Les Français sont désormais 3 millions à s'être abonnés à des sites de streaming pour écouter de la musique et redécouvrent les joies du vinyle, mais cela ne suffit pas encore à compenser côté producteurs la désaffection croissante pour les CD.

Le chiffre d'affaires global de la musique enregistrée en France a connu une nouvelle baisse (-4,7%) en 2015, principalement en raison du recul de 15,9% des ventes physiques (CD, vinyles, DVD), qui représentent encore près des deux-tiers du marché, a indiqué mardi le Snep, principal syndicat des producteurs, en présentant son bilan annuel.

Les ventes de CD, habituellement concentrées sur la période des fêtes de fin de l'année, ont notamment souffert de la baisse globale de la consommation constatée après les attentats du mois de novembre, estime le Snep.

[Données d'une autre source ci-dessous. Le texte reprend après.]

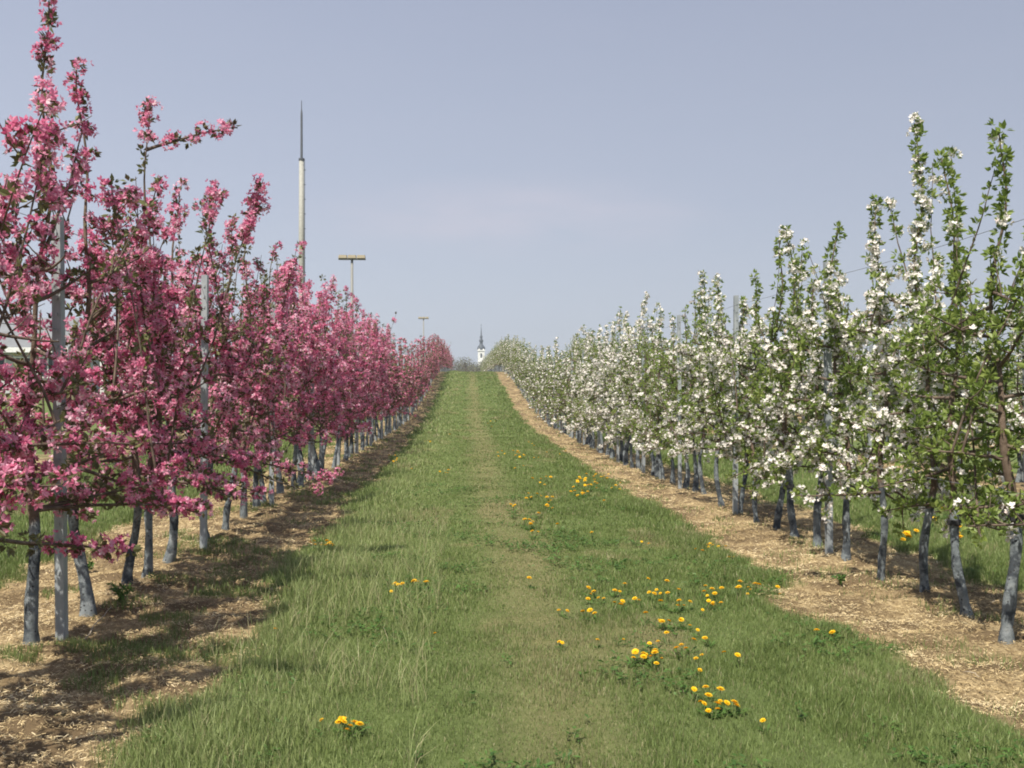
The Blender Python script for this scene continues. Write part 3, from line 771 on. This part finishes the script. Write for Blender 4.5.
# ------------------------------------------------------------------ small plants, stick
def weed(x, y, label, n=34, h=.16, seed=1):
    r = np.random.default_rng(seed); g = Geo(); s = Geo()
    for k in range(9):
        a = r.uniform(0, 6.28); tip = np.array([math.cos(a)*h*.5, math.sin(a)*h*.5, h*r.uniform(.6, 1.1)])
        P = np.linspace([0, 0, 0], tip, 4); P[1:3, 2] += .02; s.tube(P, .002, 4)
        m_ = n//3; t_ = r.uniform(.3, 1, m_); B, _ = along(P, t_); D = unit(r.normal(0, 1, (m_, 3))+[0, 0, .6]); S = unit(np.cross(D, r.normal(0, 1, (m_, 3)))); N = np.cross(S, D)
        g.kites(B, D, S, N, r.uniform(.025, .05, m_), .02, .05, .5, r.uniform(0, 1, m_))
    o = thing('weed_plant', label, 'plant', (x, y, float(ground(x, y))))
    obj('leaves', g.mesh('weed_leaves', [M['weed']]), o); obj('stems', s.mesh('weed_stems', [M['stem_green']], attrs=False), o)
x, y = hit(122, 606); weed(x, y, 'small bright green weed at the foot of the third pink tree')
x, y = hit(88, 573); weed(x, y, 'tiny green weed on the straw behind the second pink trunk', 20, .09, 3)
x, y = hit(840, 585); weed(x, y, 'low green weed on the straw between white row trunks', 20, .08, 4)
def stick(p, q, label, r_=.004):
    (xa, ya), (xb, yb) = hit(*p), hit(*q)
    A = np.array([xa, ya, float(ground(xa, ya))+.012]); B = np.array([xb, yb, float(ground(xb, yb))+.03])
    P = np.linspace(A, B, 7); P[:, 2] += .015*np.sin(np.linspace(0, 3.14, 7)); P[:, 0] += .008*np.sin(np.arange(7)*2.)
    g = Geo(); g.tube(P-A, np.linspace(r_, r_*.5, 7), 6)
    tag(obj('stick', g.mesh('stick', [M['pale_wood']], attrs=False), loc=tuple(A)), label, 'stick')
stick((84, 643), (112, 612), 'pale thin dead stick lying on straw beside the left post')
stick((985, 607), (1010, 604), 'thin pale stick lying on straw behind the right trunks')
stick((962, 675), (980, 683), 'short pale stick lying on straw near the right edge')

# ------------------------------------------------------------------ masts
def far_pt(px, d):
    a = math.atan((px-512)/1000.)-YAW; return d*math.tan(a), d
# tall aerial mast
x, y = far_pt(301.5, 62); z0 = float(ground(x, y))
o = thing('radio_mast', 'tall slim white mast with a thin dark aerial rod on top, behind the pink row', 'mast', (x, y, z0))
px1 = .0625
ztop = 1.6+(385-105)*px1-z0; zmid = 1.6+(385-163)*px1-z0
g = Geo(); g.lathe([(.21, -.3), (.20, .2), (.175, zmid*.6), (.148, zmid), (.0, zmid+.02)], 16); obj('pole', g.mesh('pole', [M['mast_paint']], True, attrs=False), o)
g = Geo(); g.lathe([(.18, zmid-.06), (.18, zmid+.06), (.0, zmid+.08)], 16); obj('collar', g.mesh('collar', [M['mast_dark']], attrs=False), o)
g = Geo(); g.lathe([(.08, zmid), (.065, ztop-.8), (.03, ztop-.5), (.02, ztop), (0, ztop)], 8); obj('aerial_rod', g.mesh('aerial', [M['mast_dark']], attrs=False), o)
g = Geo(); g.tube(np.array([[.24, -.1, 1], [.22, -.12, zmid*.5], [.20, -.1, zmid]]), .02, 5)
for zz_ in np.arange(1.2, zmid, .9): g.box((.15, -.13, zz_), (.27, -.07, zz_+.05))
obj('cable', g.mesh('cable', [M['mast_dark']], attrs=False), o)
# floodlight masts
def flood(px, d, ytop, wpx, label):
    x, y = far_pt(px, d); z0 = float(ground(x, y)); s = d/1000.
    H = 1.6+(385-ytop)*s-z0; W = wpx*s
    o = thing('floodlight_mast', label, 'floodlight', (x, y, z0), 0, 'floodlight masts behind the pink row')
    g = Geo(); g.lathe([(.16, -.3), (.15, .1), (.10, H-.15), (0, H-.14)], 12); obj('pole', g.mesh('pole', [M['lamp_pole_paint']], True, attrs=False), o)
    g = Geo(); g.box((-W/2, -.08, H-.22), (W/2, .08, H-.12)); obj('crossbar', g.mesh('crossbar', [M['lamp_pole_paint']], attrs=False), o)
    for k in range(3):
        cx = (k-1)*W*.335
        g = Geo(); hw = W*.155
        V = [(cx-hw, -.30, H-.10), (cx+hw, -.30, H-.10), (cx+hw, .28, H-.10), (cx-hw, .28, H-.10), (cx-hw*.9, -.22, H+.16), (cx+hw*.9, -.22, H+.16), (cx+hw*.9, .2, H+.20), (cx-hw*.9, .2, H+.20)]
        g.add(V, [(0,3,2,1),(4,5,6,7),(0,1,5,4),(1,2,6,5),(2,3,7,6),(3,0,4,7)])
        l = obj('lamp', g.mesh('lamp', [M['lamp_housing']], attrs=False), o)
        g = Geo(); g.box((cx-hw*.85, -.24, H-.113), (cx+hw*.85, .22, H-.103)); obj('lens', g.mesh('lens', [M['window_glass']], attrs=False), l)
flood(352, 82, 258, 27, 'floodlight mast with a broad flat lamp bar, rising above the middle of the pink row')
flood(423.5, 185, 318, 10.5, 'small distant floodlight mast peeking over the far end of the pink row')

# ------------------------------------------------------------------ house behind the pink row
def house():
    d = 62.; s = d/1000.
    xa, _ = far_pt(-60, d); xb, _ = far_pt(64, d); z0 = float(ground((xa+xb)/2, d))
    o = thing('house', 'low grey house with a shallow grey roof and white eaves behind the pink trees', 'house', ((xa+xb)/2, d, z0))
    hw = (xb-xa)/2; eave = 1.6+(385-350)*s-z0; ridge = eave+2.0; dp = 7.
    g = Geo(); g.box((-hw, 0, -.4), (hw, dp, eave)); 
    g.add([(hw-.003, 0, eave), (hw-.003, dp, eave), (hw-.003, dp/2, ridge-.1), (hw-.003, dp/2, ridge-.1)], [(0, 1, 2, 3)])
    obj('wall', g.mesh('wall', [M['house_render']], attrs=False), o)
    g = Geo(); k = .45
    for sy in (0, 1):
        ya, yb = (-k, dp/2) if sy == 0 else (dp+k, dp/2)
        za, zb = eave-.02, ridge
        V = [(-hw-k, ya, za), (hw+k, ya, za), (hw+k, yb, zb), (-hw-k, yb, zb), (-hw-k, ya, za+.14), (hw+k, ya, za+.14), (hw+k, yb, zb+.14), (-hw-k, yb, zb+.14)]
        g.add(V, [(0,3,2,1),(4,5,6,7),(0,1,5,4),(1,2,6,5),(2,3,7,6),(3,0,4,7)])
    rf = obj('roof', g.mesh('roof', [M['roof_grey']], attrs=False), o)
    g = Geo(); g.box((-hw-k, -k-.12, eave-.20), (hw+k, -k-.003, eave+.10)); obj('gutter_board', g.mesh('fascia', [M['white_trim']], attrs=False), o)
    for cx in (-hw*.62, -hw*.1, hw*.36, hw*.74):
        f = Geo(); w2, zb, zt = .62, eave-1.75, eave-.45
        f.box((cx-w2, -.05, zb), (cx-w2+.09, -.004, zt)); f.box((cx+w2-.09, -.05, zb), (cx+w2, -.004, zt)); f.box((cx-.04, -.05, zb+.09), (cx+.04, -.004, zt-.09))
        f.box((cx-w2+.09, -.05, zt-.09), (cx+w2-.09, -.004, zt)); f.box((cx-w2+.09, -.05, zb), (cx+w2-.09, -.004, zb+.09))
        wn = obj('window', f.mesh('window', [M['white_trim']], attrs=False), o)
        g = Geo(); g.box((cx-w2+.09, -.02, zb+.09), (cx+w2-.09, -.006, zt-.09)); obj('pane', g.mesh('pane', [M['window_glass']], attrs=False), wn)
    # glazed porch beside it
    xc, _ = far_pt(100, d-1); xd, _ = far_pt(150, d-1); z1 = float(ground(xc, d-1)); H = 1.6+(385-333)*s-z1
    p = thing('glazed_porch', 'white framed glass shelter standing right of the grey house behind pink blossom', 'shelter', ((xc+xd)/2, d-1, z1))
    hw = (xd-xc)/2; fr = Geo()
    for x in np.linspace(-hw+.12, hw-.12, 3):
        fr.box((x-.12, 0, -.3), (x+.12, .2, H)); fr.box((x-.12, 4, -.3), (x+.12, 4.2, H))
    fr.box((-hw, -.1, H), (hw, 4.3, H+.22)); fr.box((-hw+.24, .03, H-1.1), (hw-.24, .15, H-.98))
    obj('frame', fr.mesh('frame', [M['white_trim']], attrs=False), p)
    gm, tt, bb = mat('porch_glass', .08, .5); bb.inputs['Base Color'].default_value = (.42, .50, .56, 1); bb.inputs['Transmission Weight'].default_value = .6
    for a_, b_ in ((-hw+.24, -.13), (.13, hw-.24)):
        g = Geo(); g.box((a_, .18, 0), (b_, .195, H-1.12)); g.box((a_, .18, H-.96), (b_, .195, H-.01)); obj('pane', g.mesh('pane', [gm], attrs=False), p)
house()

# ------------------------------------------------------------------ church
def church():
    d = 620.; s = d/1000.; x, y = far_pt(481.2, d); z0 = float(ground(x, y))
    o = thing('church', 'distant white church tower with a dark onion spire beyond the crest', 'church', (x, y, z0))
    Z = lambda py: 1.6+(385-py)*s-z0
    hw = 2.05; g = Geo(); g.box((-hw, -hw, -1), (hw, hw, Z(351)))
    g.box((-hw-.2, -hw-.2, Z(362)), (hw+.2, hw+.2, Z(361.2))); g.box((-hw-.35, -hw-.35, Z(351)), (hw+.35, hw+.35, Z(350.0)))
    # stepped gable shoulders
    g.add([(-hw, -hw-.02, Z(350)), (hw, -hw-.02, Z(350)), (.8, -hw-.02, Z(347.4)), (-.8, -hw-.02, Z(347.4)),
           (-hw, hw+.02, Z(350)), (hw, hw+.02, Z(350)), (.8, hw+.02, Z(347.4)), (-.8, hw+.02, Z(347.4))], [(0,1,2,3),(4,7,6,5),(0,3,7,4),(1,5,6,2),(3,2,6,7)])
    obj('tower', g.mesh('tower', [M['white_render']], attrs=False), o)
    prof = [(2.3, Z(349.9)), (2.5, Z(348.5)), (2.35, Z(347)), (1.3, Z(345)), (.95, Z(343.8)), (.95, Z(342.4)), (1.35, Z(341.4)), (1.3, Z(340.4)), (.75, Z(339)), (.62, Z(338)), (.95, Z(337.2)), (.8, Z(336.3)), (.42, Z(335)), (.28, Z(331)), (.12, Z(326.5)), (0, Z(326.3))]
    g = Geo(); g.lathe(prof, 12); sp_ = obj('spire', g.mesh('spire', [M['dark_slate']], True, attrs=False), o)
    g = Geo(); g.box((-.07, -.07, Z(326.6)), (.07, .07, Z(323.8))); g.box((-.5, -.06, Z(325.2)), (.5, .06, Z(324.9))); obj('cross', g.mesh('cross', [M['mast_dark']], attrs=False), sp_)
    for zc, hh, ww in ((Z(355.5), 1.3, .55), (Z(367), 1.0, .4)):
        g = Geo(); g.box((-ww, -hw-.06, zc-hh), (ww, -hw-.004, zc+hh)); g.lathe([(0, 0)], 4) if False else None
        obj('window', g.mesh('window', [M['dark_slate']], attrs=False), o)
    g = Geo(); g.box((-hw-.02-.0, -hw-.1, Z(359.8)), (-hw+.0, -hw-.08, Z(359.7))) if False else None
    # clock
    a = np.linspace(0, 2*np.pi, 17)[:-1]; g = Geo()
    V = [(.75*math.cos(t_), -hw-.12, Z(349.2)-.0+.75*math.sin(t_)) for t_ in a]+[(.75*math.cos(t_), -hw-.05, Z(349.2)+.75*math.sin(t_)) for t_ in a]
    g.add(V, [(i, (i+1) % 16, 16+(i+1) % 16, 16+i) for i in range(16)]+[(0, 2*i+1, 2*i+2, 2*i+3) for i in range(7)])
    obj('clock', g.mesh('clock', [M['dark_slate']], attrs=False), o)
    # nave stretching behind
    g = Geo(); g.box((-4.5, hw+.01, -1), (4.5, hw+20, 8)); obj('nave', g.mesh('nave', [M['white_render']], attrs=False), o)
    g = Geo(); g.add([(-4.9, hw+.02, 8.01), (4.9, hw+.02, 8.01), (0, hw+.02, 13.5), (0, hw+.02, 13.5), (-4.9, hw+20.4, 8.01), (4.9, hw+20.4, 8.01), (0, hw+20.4, 13.5), (0, hw+20.4, 13.5)],
                     [(0, 1, 2, 3), (4, 7, 6, 5), (0, 3, 7, 4), (1, 5, 6, 2), (0, 4, 5, 1)]); obj('roof', g.mesh('roof', [M['roof_grey']], attrs=False), o)
church()

# ------------------------------------------------------------------ far wood beyond the crest
def wood():
    r = np.random.default_rng(3); g = Geo(); tr = Geo()
    for k in range(130):
        d = r.uniform(285, 380); px = r.uniform(395, 560) if k < 70 else r.uniform(300, 620)
        x, y = far_pt(px, d); z0 = float(ground(x, y)); s = d/1000.
        top = 1.6+(385-r.uniform(356, 362))*s
        if 458 < px < 474: top = 1.6+(385-r.uniform(356, 363))*s
        if 472 < px < 486: top = 1.6+(385-r.uniform(361, 367))*s
        H = top-z0
        tr.tube(np.array([[x, y, z0-.2], [x+.1, y, z0+H*.5], [x, y, z0+H*.9]]), [.2, .12, .03], 5)
        for q in range(9):
            a = r.uniform(0, 6.28); zb = z0+H*r.uniform(.3, .7)
            tr.tube(np.array([[x, y, zb], [x+math.cos(a)*1.0, y+math.sin(a)*1.0, zb+H*.15], [x+math.cos(a)*1.6, y+math.sin(a)*1.6, zb+H*.28]]), [.07, .05, .02], 4)
        n = 420; u = unit(r.normal(0, 1, (n, 3)))*r.uniform(.35, 1, n)[:, None]**.5
        P = np.array([x, y, z0+H*.62])+u*np.array([H*.30, H*.30, H*.38])
        D = unit(r.normal(0, 1, (n, 3))+[0, 0, .8]); S = unit(np.cross(D, r.normal(0, 1, (n, 3)))); N = np.cross(S, D)
        g.kites(P, D, S, N, r.uniform(.3, .7, n), r.uniform(.06, .3, n), .1, .5, r.uniform(0, 1, n))
    o = tag(obj('distant_wood', g.mesh('distant_wood', [M['seed']])), 'grey-green spring wood seen low on the skyline beyond the grass crest', 'wood', kind='stuff')
    obj('trunks', tr.mesh('trunks', [M['bark']], attrs=False), o)
wood()

# ------------------------------------------------------------------ thin spring haze
HAZE = 0.00045
g = Geo(); g.box((-920, -70, -22), (920, 1270, 48))
m = bpy.data.materials.new('haze_air'); m.use_nodes = True; t = m.node_tree; t.nodes.clear()
po = t.nodes.new('ShaderNodeOutputMaterial'); pv = t.nodes.new('ShaderNodeVolumePrincipled')
pv.inputs['Color'].default_value = (.82, .87, .95, 1); pv.inputs['Density'].default_value = HAZE; pv.inputs['Anisotropy'].default_value = .2
t.links.new(pv.outputs[0], po.inputs['Volume'])
if HAZE: tag(obj('haze', g.mesh('haze', [m], attrs=False)), 'thin pale spring haze over the orchard', 'haze', kind='stuff')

Hors «droits voisins» - ceux que touchent les producteurs notamment pour la diffusion de musique à la radio et à la télévision -, le marché a perdu plus de 65% de sa valeur depuis 2002. Il représente aujourd'hui 426 millions d'euros (543 M EUR avec les droits voisins), contre 1,3 milliard d'euros il y a 13 ans.

Si la crise n'est pas terminée, le streaming (écoute en ligne sans téléchargement) continue de s'imposer comme le nouveau «levier de croissance» du secteur, a estimé le directeur général du Snep, Guillaume Leblanc. Les revenus générés par ce modèle ont connu une hausse spectaculaire de 45% par rapport à 2014.

La France compte désormais «3 millions d'abonnés, soit 1 million de plus en un an», à un service de streaming de type Spotify, Apple Music, Deezer, Napster ou Qobuz, selon les producteurs. Le chiffre d'affaires du streaming a dépassé pour la première fois les 100 millions d'euros, une somme multipliée par cinq en cinq ans.

L'arrivée de nouvelles plateformes comme Apple Music, mais aussi d'artistes jusqu'ici absents sur ces sites, comme les Beatles, AC/DC ou Led Zeppelin, sont «autant de facteurs de développement de cet usage», qui a totalement supplanté le téléchargement, selon le syndicat qui réunit notamment les trois «majors» (Universal, Sony et Warner).

Un «Top albums» modernisé

«La France a peut-être connu un petit retard à l'allumage mais la mécanique est bien lancée. L'équipement est au point, les Français rattrapent le temps perdu», confirme à l'AFP Yann Thébault, directeur général de Spotify France.

L'arrivée d'Apple Music, qui aurait convaincu déjà plus de 10 millions d'abonnés depuis son lancement cet été, a «validé le modèle du streaming et dynamisé le marché», ajoute le dirigeant de ce site suédois, qui revendique «75 millions d'utilisateurs dont 20 millions d'abonnés payants» dans le monde.

En France, 71% des revenus du streaming proviennent des abonnés (pour moitié inscrits à un site, pour l'autre moitié abonnés indirectement via leur forfait téléphonique). Le reste vient des modèles «gratuits» financés par la publicité.

«On voit bien que l'abonnement est le modèle prévalent, qui permet une bonne rémunération des producteurs et des artistes», souligne Stéphane Le Tavernier, directeur général de Sony France et président du Snep.

Dans le marché «physique», le vinyle, même s'il reste marginal, confirme son renouveau: avec 750 000 exemplaires vendus, ce format donné pour mort il y a dix ans est en hausse pour «la quatrième année consécutive».

Il représente aujourd'hui 2,3% du marché physique en volume. Un développement qui s'accompagne d'un essor des équipements hi-fi, et notamment les platines, qui semblent de nouveau attirer un public jeune, souligne Stéphane Le Tavernier.

Face à ce marché «plus divers», une nouvelle formule du «Top albums» prenant en compte l'écoute en streaming et pas seulement les ventes doit prochainement être lancé, a indiqué le Snep, qui a profité de ce bilan pour rendre hommage à Pascal Nègre, remplacé le mois dernier à la tête d'Universal Music France par Olivier Nusse.